I need to find an expression for $x$ given:
$A \gamma(2;x/B)=x$
where $\gamma(a,x)=\int\limits_0^x t^{a-1} e^{-t} \mathrm{d}t$ is the lower incomplete gamma function. $A$ and $B$ are real, positive constants and $x$ should also be real and positive.
Mathematica is unable to solve this equation directly (neither Solve nor Reduce work). I have tried a Taylor expansion around $r=B$, but I don't get the desired convergence when $B \rightarrow 0$. This is important because eventually I'd like to get an expression valid when $r$ is of the order of magnitude of $B$, but that also reduces to $r=A$ when $B$ vanishes.
I've also tried writing the gamma function in terms of modified Bessel functions (http://dlmf.nist.gov/8.7), but that didn't work either.
Would an asymptotic expansion work? In that case, what kind and how would I implement it? Also, where would it converge?
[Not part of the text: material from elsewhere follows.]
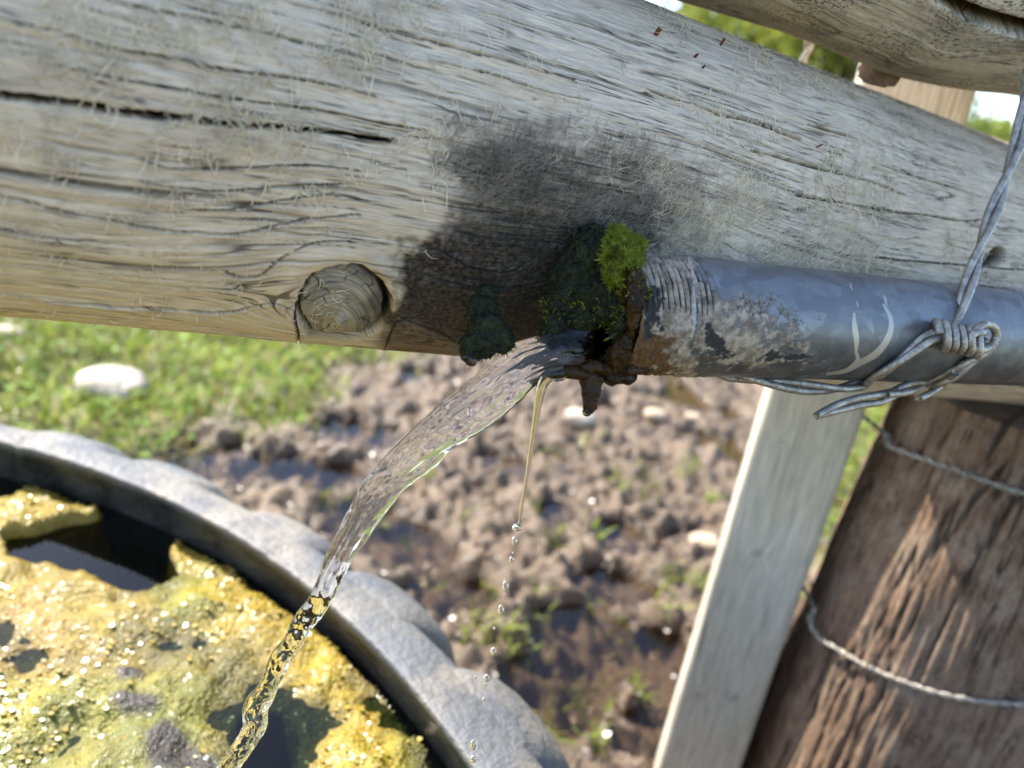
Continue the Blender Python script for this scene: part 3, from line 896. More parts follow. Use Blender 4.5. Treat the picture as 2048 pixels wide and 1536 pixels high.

A second order approximation would be fine, but a numerical answer would not be ideal.
Any suggestions? Thanks!
Well, hope this will be of any help (not solution, just thoughts). $$A \gamma\bigg(2;\frac{x}{B}\bigg)=x$$ I'll call $a=\frac{A}{B}, \ z=\frac{x}{B}$, so $a \gamma(2;z)=z$. Then I use the relation between incomplete gamma and confluent hypergeometric function $c z^c \gamma(c,z)=\mathrm{M}(c,c+1,-z)$, so, if we consider that $z\ne0$: $$z \ \mathrm{M}(2,3,-z)=\frac{2}{a}$$. $$\mathrm{M}(2,3,-z)=\frac{2 e^{-z} \left(-z+e^z-1\right)}{z^2}$$ $$\frac{2 e^{-z} \left(-z+e^z-1\right)}{z}=\frac{2}{a}$$ So (if I didn't loose anything) I get the equation like this: $$\frac{1}{a \ z}\bigg((1+z)e^{-z}+\bigg(\frac{z}{a}-1\bigg)\bigg)=0 $$ I guess starting here you can use series expansion or different approximations in cases of big/small arguments. A rough plotting(for example when $a=5$) shows that there should be some real positive roots.